In the early fifth century Persia represented the largest empire the world had ever known, stretching from India (Pakistan) to Libya. Accustomed to victory, the Achaemenids under Darius the Great suffered the first of many defeats at the hands of the Greeks in the Battle of Marathon (490 BCE). Xerxes, Darius’ eldest son, made a concerted attempt to revenge his father’s defeat, and though his armies managed to invade Greece and even to burn Athens (480), his fleet lost the Battle of Salamis, and his general, Mardonius, was defeated in the decisive battle of Plataea. The enormous effect of these victories on Greek society cannot be overestimated. “The Greeks,” writes Helmut Koester, “had successfully withstood the onslaught of an eastern superpower. The consciousness of the superiority of Greek education, Greek culture, and of the Greek gods formed not only the Greek mind, but also that of other nations, later including even the Romans, although they were to become the masters of the Greeks.”
[182]

 The golden age of classical Greece followed upon the defeat of Persia, but the Peloponnesian Wars (431–404) were enormously destructive and costly to both Sparta and Athens. The fourth century witnessed increasing impoverishment of the Greek population. In 338 Philip of Macedon conquered Athens and brought an end to its glory, as Demosthenes noted at the time. The conquest of Persia beckoned, and Isocrates, then ninety years old, told Philip: “Once you have made the Persian subject to your rule, there is nothing left for you but to become a god.”
[183]

Philip was murdered in 336, and the lot of conquering Persia fell to his son, Alexander the Great, who was immediately proclaimed king of the Macedonians at the age of twenty. Alexander, a profound student of Greek ways, was educated by Aristotle himself. Within a year Alexander had suppressed revolts in Greece and crossed the Bosporus into Asia Minor, thus beginning his legendary conquests. In 333 he defeated the Persian King Darius at Issus (between Asia Minor and Syria), and then swept down the eastern Mediterranean seaboard easily conquering all in his path, with the exception of the island city of Tyre, which required an extended siege. In 332 Alexander conquered Palestine, and he may have visited Jerusalem. Egypt submitted to him without a battle, and the founding of Alexandria at the mouth of the Nile marked the creation of a vibrant new center of commerce and culture. In 331 Alexander defeated Darius a second time at Gaugamela (east of the upper Tigris), and this allowed him access to Mesopotamia. By 327 the conqueror had reached India. In 323 Alexander fell ill in Babylon and died, not yet thirty-three years old.

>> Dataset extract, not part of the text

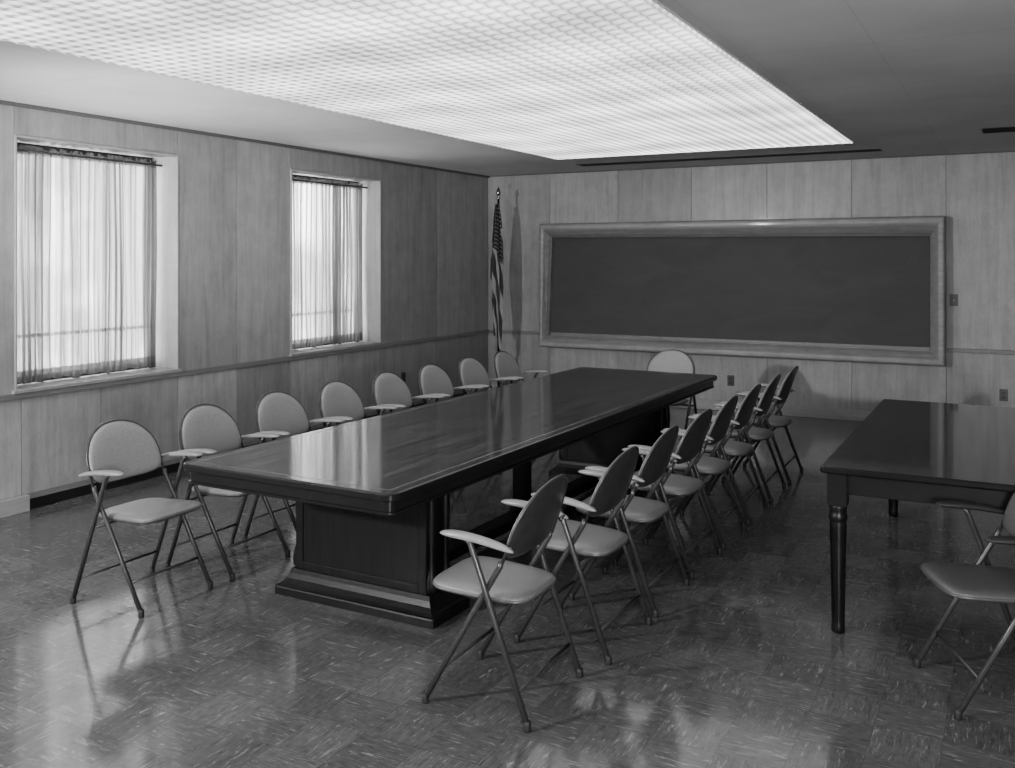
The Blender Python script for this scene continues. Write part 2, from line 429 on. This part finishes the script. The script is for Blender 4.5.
# ---------------------------------------------------------------- flag
fe = empty('flag', (-5.47, 9.93, 0), 0, 'american flag hanging furled on a tall pole in the corner', 'flag')
bm = bmesh.new(); lathe(bm, [(.16, 0), (.16, .02), (.13, .035), (.05, .05), (.03, .09), (.025, .14), (.018, .15)], n=28); mk('flag_stand', bm, M['brass'], fe, True)
bm = bmesh.new(); tube(bm, [(0, 0, .1), (0, 0, 2.42)], .013, 12); mk('flag_pole', bm, M['tz'], fe, True)
bm = bmesh.new(); lathe(bm, [(.014, 2.41), (.022, 2.42), (.012, 2.435), (.010, 2.45), (.024, 2.47), (.030, 2.49), (.018, 2.52), (.004, 2.56)], n=16); mk('finial', bm, M['brass'], fe, True)
bm = bmesh.new(); uvl = bm.loops.layers.uv.new('UVMap'); NA, NZ = 96, 50; rows = []
for k in range(NZ+1):
    s = k/NZ; z = 2.35-1.62*s; row = []
    if s < .12: r = .018+.022*s/.12
    elif s < .6: r = .040+.026*math.sin((s-.12)/.48*math.pi/2)
    else: r = .066-.030*((s-.6)/.4)
    for j in range(NA):
        a = 2*math.pi*j/NA; f = 1+.30*math.sin(6*a+s*2.5)+.14*math.sin(11*a-s*4)
        zz = z - (.05*math.sin(2*a+1) + .10*math.cos(a))*s
        row.append((bm.verts.new((-.01+r*f*math.cos(a)*1.0, -.01+r*f*math.sin(a)*.8, zz)), (j/NA, 1-s)))
    rows.append(row)
for A, B in zip(rows, rows[1:]):
    for j in range(NA):
        q = (A[j], A[(j+1)%NA], B[(j+1)%NA], B[j]); f = bm.faces.new([x[0] for x in q])
        for lp, x, jj in zip(f.loops, q, (j, j+1, j+1, j)): lp[uvl].uv = (jj/NA, x[1][1])
me = mk('flag_cloth', bm, M['flag'], fe, True)

# ---------------------------------------------------------------- conference table
TC = (-2.755, 5.31); TR = math.radians(-.95); TL, TW = 4.42, 1.22
ct = empty('conference_table', (TC[0], TC[1], 0), TR, 'long dark polished walnut conference table on panelled pedestals', 'table')
bm = bmesh.new()
loft(bm, TW/2, TL/2, .06, [(.02, .724), (.004, .726), (.0, .730), (.0, .752), (.003, .757), (.009, .760), (.058, .760), (.059, .7594), (.064, .7594), (.065, .760)], n=8)
tb = mk('tabletop', bm, M['tt'], ct); tb.data.materials.append(M['te']); tb.data.materials.append(M['inlay'])
for i_, p in enumerate(tb.data.polygons):
    ring = i_//36
    if ring < 5: p.material_index = 1
    elif ring == 7: p.material_index = 2
bm = bmesh.new()
loft(bm, TW/2-.022, TL/2-.022, .045, [(.03, .664), (.004, .664), (.0, .668), (.0, .676), (.006, .680), (.006, .7245)], n=8)
mk('apron', bm, M['te'], ct)
def pedestal(yc, hy_, xo=0, name='pedestal'):
    hx = .400
    bm = bmesh.new(); box(bm, xo-hx, xo+hx, yc-hy_, yc+hy_, .11, .667)
    body = mk(name, bm, M['tz'], ct, bevel=.004)
    for sgn in (-1, 1):
        bm = bmesh.new()
        y0 = yc+sgn*hy_; y1 = y0+sgn*.006; a, b = min(y0, y1), max(y0, y1)
        box(bm, xo-hx, xo-hx+.045, a, b, .13, .66); box(bm, xo+hx-.045, xo+hx, a, b, .13, .66)
        box(bm, xo-hx+.045, xo+hx-.045, a, b, .63, .66); box(bm, xo-hx+.045, xo+hx-.045, a, b, .13, .16)
        mk('panel_moulding', bm, M['tz'], body, bevel=.002)
    for sx in (-1, 1):
        for sy in (-1, 1):
            bm = bmesh.new()
            lathe(bm, [(.020, .12), (.030, .13), (.034, .15), (.033, .18), (.026, .21), (.018, .24), (.017, .30), (.021, .42), (.024, .50), (.020, .56), (.017, .59), (.026, .605), (.028, .625), (.024, .645), (.02, .664)], xo+sx*(hx+.006), yc+sy*(hy_-.03), 16)
            mk('corner_column', bm, M['tz'], body, True)
    bm = bmesh.new()
    loft(bm, .485, hy_+.075, .012, [(0, 0), (0, .036), (.004, .043), (.014, .046), (.026, .056), (.044, .076), (.056, .100), (.062, .122)], xo, yc, 4)
    mk('plinth', bm, M['tz'], body, bevel=.002)
PY = TL/2-.65-.07
pedestal(-PY, .09, -.055); pedestal(PY, .09, 0)
bm = bmesh.new(); box(bm, -.06, .06, -PY+.165, PY-.165, .05, .11); mk('stretcher', bm, M['tz'], ct, bevel=.006)
bm = bmesh.new(); box(bm, -.045, .045, -.045, .045, .11, .666); box(bm, -.08, .08, -.08, .08, 0, .05)
box(bm, -.06, .06, -.06, .06, .108, .14); box(bm, -.06, .06, -.06, .06, .64, .666)
mk('centre_post', bm, M['tz'], ct, bevel=.004)

# ---------------------------------------------------------------- side table
sx0, sx1, sy0, sy1 = -.785, .36, 4.43, 6.76
st_ = empty('side_table', ((sx0+sx1)/2, (sy0+sy1)/2, 0), 0, 'dark glossy mahogany table with ringed tapering turned legs', 'table')
hx, hy = (sx1-sx0)/2, (sy1-sy0)/2
bm = bmesh.new(); loft(bm, hx, hy, .02, [(.012, .728), (.003, .732), (0, .738), (0, .752), (.004, .758), (.010, .760)], n=5); tb = mk('tabletop', bm, M['tt2'], st_)
tb.data.materials.append(M['te'])
for i_, p in enumerate(tb.data.polygons):
    if i_ < 24*5: p.material_index = 1
bm = bmesh.new(); q = .045
box(bm, -hx+q, hx-q, -hy+q, -hy+q+.025, .635, .728); box(bm, -hx+q, hx-q, hy-q-.025, hy-q, .635, .728)
box(bm, -hx+q, -hx+q+.025, -hy+q+.025, hy-q-.025, .635, .728); box(bm, hx-q-.025, hx-q, -hy+q+.025, hy-q-.025, .635, .728)
mk('apron', bm, M['tz2'], st_, bevel=.003)
lp_ = [(.024, 0), (.029, .006), (.030, .03), (.028, .045), (.029, .06), (.033, .30), (.037, .48), (.037, .495), (.035, .505), (.036, .51), (.041, .518), (.041, .535), (.036, .545), (.038, .556), (.040, .57), (.040, .585)]
for ax in (-1, 1):
    for ay in (-1, 1):
        bm = bmesh.new(); lathe(bm, lp_, 0, 0, 20)
        box(bm, -.042, .042, -.042, .042, .583, .729)
        o = mk('leg', bm, M['tz2'], st_, False); o.location = (ax*(hx-.070), ay*(hy-.070), 0)
        for p in o.data.polygons: p.use_smooth = p.index < 20*(len(lp_)-1)

# ---------------------------------------------------------------- folding armchair prototype
def chair_proto(seatmat, armmat, padmat, aw=1.0):
    ch = empty('folding_armchair', (0, 0, 0), 0, '', 'chair')
    R = .0115; yl, yr = .222, .246
    bx = lambda y, s: -.125-.34*s+.5*y*y
    cap = [(.0135, 0), (.0145, .004), (.014, .025), (.0125, .036)]
    for sy in (-1, 1):
        bm = bmesh.new(); tube(bm, [(.228, sy*yl, .012), (.02, sy*yl, .372), (bx(yl, 0)+.004, sy*yl, .565), (bx(yl, .0), sy*yl, .585)], R, 10)
        lg = mk('leg', bm, M['tube'], ch, True)
        bm = bmesh.new(); lathe(bm, cap, .225, sy*yl, 12); mk('foot_cap', bm, M['cap'], lg, True)
        bm = bmesh.new(); tube(bm, [(-.222, sy*yr, .012), (-.04, sy*yr, .50), (.015, sy*yr, .645), (.03, sy*yr, .66)], R, 10)
        lg = mk('leg', bm, M['tube'], ch, True)
        bm = bmesh.new(); lathe(bm, cap, -.2195, sy*yr, 12); mk('foot_cap', bm, M['cap'], lg, True)
        ol = []
        for k in range(28):
            a = 2*math.pi*k/28; ca, sa = math.cos(a), math.sin(a)
            lx = .155*math.copysign(abs(ca)**.6, ca); w = (.024+.006*(lx/.155))*aw
            ol.append((lx-.015, w*math.copysign(abs(sa)**.75, sa)))
        bm = bmesh.new(); pillow(bm, ol, (-.015, 0), .012, .012, lambda a, b, h, sy=sy: (a, sy*(yr+.006)+b, .668+.10*a-.5*a*a+h), 5)
        ar = mk('armrest', bm, armmat, ch, True)
        bm = bmesh.new(); tube(bm, [(-.15, sy*yr, .648), (-.145, sy*(yl-.002), .635)], .007, 8); mk('arm_bracket', bm, M['tube'], ar, True)
    def lx(z): return .228-(.208/.36)*(z-.012)
    def rx(z): return -.222+(.182/.488)*(z-.012)
    for (x, z, yy, rr) in ((lx(.15), .15, yl, .007), (rx(.13), .13, yr, .007), (rx(.39), .39, yr, .008)):
        bm = bmesh.new(); tube(bm, [(x, -yy, z), (x, yy, z)], rr, 8); mk('stretcher', bm, M['tube'], ch, True)
    ol = []
    for k in range(56):
        a = 2*math.pi*k/56; ca, sa = math.cos(a), math.sin(a)
        px = math.copysign(abs(ca)**(2/5.0), ca)*.212; w = .202-.014*(1-px/.212)/2*1.6
        ol.append((px+.035, w*math.copysign(abs(sa)**(2/4.6), sa)))
    fn = lambda a, b, h: (a, b, .430+.045*a+h)
    bm = bmesh.new(); pillow(bm, ol, (.035, 0), .024, .002, fn, 9); s_ = mk('seat', bm, seatmat, ch, True)
    bm = bmesh.new(); pillow(bm, [(.035+(a-.035)*1.01, b*1.01) for a, b in ol], (.035, 0), .004, .020, fn, 10); mk('seat_pan', bm, M['seatpan'], s_, True)
    def sup(w, ht, hb, n_top=2.15, n_bot=4, N=48):
        o_ = []
        for k in range(N):
            a = 2*math.pi*k/N; ca, sa = math.cos(a), math.sin(a); n_ = n_top if sa >= 0 else n_bot
            o_.append((w*math.copysign(abs(ca)**(2/n_), ca), .09+(ht if sa >= 0 else hb)*math.copysign(abs(sa)**(2/n_), sa)))
        return o_
    fb = lambda y, s, h: (bx(y, s)+h, y, .575+s)
    bm = bmesh.new(); pillow(bm, sup(.220, .196, .088), (0, .09), .003, .012, fb, 8); b_ = mk('backrest', bm, M['shell'], ch, True)
    bm = bmesh.new(); pillow(bm, sup(.219, .1955, .086), (0, .09), .024, -.001, fb, 6); mk('backrest_pad', bm, padmat, b_, True)
    pts = [(bx(yl, 0)-.006, -yl, .58)]
    for k in range(0, 25):
        a = math.pi*k/24; ca, sa = -math.cos(a), math.sin(a)
        y = yl*math.copysign(abs(ca)**(2/2.15), ca); s = .09+.197*abs(sa)**(2/2.15)
        pts.append((bx(y, s)-.006, y, .575+s))
    pts.append((bx(yl, 0)-.006, yl, .58))
    bm = bmesh.new(); tube(bm, pts, .0065, 8); mk('backrest_rim', bm, M['tube'], b_, True)
    return ch
proto = chair_proto(M['seat'], M['arm'], M['backpad'])
LAB = 'grey steel folding armchair with rounded padded back beside the conference table'
GR = 'folding armchairs around the conference table'
places = [(-3.885, 3.34, .02, 'grey steel folding armchair at the near corner of the conference table', GR)]
for i in range(1, 8):
    places.append((-3.885+.003*i, 3.34+.588*i, 0 + random.uniform(-.03, .03), LAB, GR))
dx = [0, .045, .035, .03, .02, .015, .01, .01]; dy = [0, .065, .055, .05, .03, .02, .02, .02]
for i in range(8):
    places.append((-1.775+.006*i+dx[i], 3.265+.60*i+dy[i], math.pi + random.uniform(-.03, .03), LAB, GR))
places.append((-2.76, 8.10, -math.pi/2, 'grey steel folding armchair at the far end of the conference table', GR))
for i, (x, y, r, lab, gr) in enumerate(places):
    c = proto if i == len(places)-1 else clone(proto)
    c.location = (x, y, 0); c.rotation_euler = (0, 0, r); c['label'] = lab; c['category'] = 'chair'; c['group'] = gr
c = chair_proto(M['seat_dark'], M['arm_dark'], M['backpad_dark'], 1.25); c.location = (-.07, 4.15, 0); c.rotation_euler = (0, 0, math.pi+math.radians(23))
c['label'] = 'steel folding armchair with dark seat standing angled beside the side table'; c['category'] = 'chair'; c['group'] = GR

# ---------------------------------------------------------------- light
w = bpy.data.worlds.new('daylight'); bpy.context.scene.world = w; w.use_nodes = True
wt = w.node_tree; bg = wt.nodes['Background']
tc = wt.nodes.new('ShaderNodeTexCoord'); nz = wt.nodes.new('ShaderNodeTexNoise'); nz.inputs['Scale'].default_value = 9; nz.inputs['Detail'].default_value = 4
wt.links.new(tc.outputs['Generated'], nz.inputs['Vector'])
mr = wt.nodes.new('ShaderNodeMapRange'); wt.links.new(nz.outputs['Fac'], mr.inputs[0])
for k_, v_ in enumerate((.42, .58, 6.0, 18.0)): mr.inputs[k_+1].default_value = v_
wt.links.new(mr.outputs[0], bg.inputs[1]); bg.inputs[0].default_value = (1, 1, 1, 1)
def lamp(name, e, size, loc, tgt):
    ld = bpy.data.lights.new(name, 'AREA'); ld.energy = e; ld.size = size
    lo = bpy.data.objects.new(name, ld); C.objects.link(lo); lo.location = loc
    lo.rotation_euler = (Vector(tgt)-lo.location).to_track_quat('-Z', 'Y').to_euler()
lamp('photographer_lamp', 310, .2, (-5.1, -1.2, 2.35), (-2.5, 9, 1.2))
lamp('added_room_fill', 290, 1.3, (1.4, -1.4, 1.6), (-5.5, 7, 1.4))  # unseen fill light, added to lift the walls and the space under the tables
sl = bpy.data.lights.new('added_ceiling_fill', 'SPOT'); sl.energy = 1250; sl.spot_size = math.radians(46); sl.spot_blend = 1; sl.shadow_soft_size = .3  # unseen spot, added to brighten the left ceiling and the far left wall
so = bpy.data.objects.new('added_ceiling_fill', sl); C.objects.link(so); so.location = (-3.4, 1.2, .9)
so.rotation_euler = (Vector((-6.1, 6.5, 3.1))-so.location).to_track_quat('-Z', 'Y').to_euler()

# ---------------------------------------------------------------- camera
cd = bpy.data.cameras.new('camera'); cam = bpy.data.objects.new('camera', cd); C.objects.link(cam)
cd.sensor_width = 36; cd.lens = 945/1015*36; cd.shift_y = -(384-258.5)/1015
R = Matrix.Rotation(math.radians(28.3), 4, 'Z') @ Matrix.Rotation(math.radians(90), 4, 'X') @ Matrix.Rotation(math.radians(-.04), 4, 'Z')
cam.matrix_world = Matrix.Translation((0, 0, 1.7)) @ R
bpy.context.scene.camera = cam
try:
    bpy.context.scene.view_settings.look = 'AgX - Medium High Contrast'
except Exception: pass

Alexander the Great failed to leave an heir and successor, and his vast kingdom fractured into three principle parts ruled by his Macedonian successors, the “Diadochi”: Greece under the Antigonids; Persia under the Seleucids; and Egypt under the Ptolemies. Syria, Palestine, and Phoenicia were of especial importance to the Seleucids, for they furnished strategic access to Mediterranean sea trade. In the two decades after Alexander’s death Palestine was repeatedly the venue of battles between the Diadochi, until in 301 BCE Ptolemy I Soter succeeded in annexing the land.

The seeds of deep divisions within Judaism were planted in the Ptolemaic period, divisions that came to a head in subsequent Seleucid and Maccabean times. One problem was monetary: the critical right to collect taxes in Judea on behalf of the Ptolemies was purchased in the mid-third century (and retained) by traditional enemies of Jerusalem, namely the Tobiads.
[184]
This family possessed ancestral lands in ‘foreign’ territory, namely in Ammon east of the River Jordan, and were allied with the anti-Jerusalem Samaritans.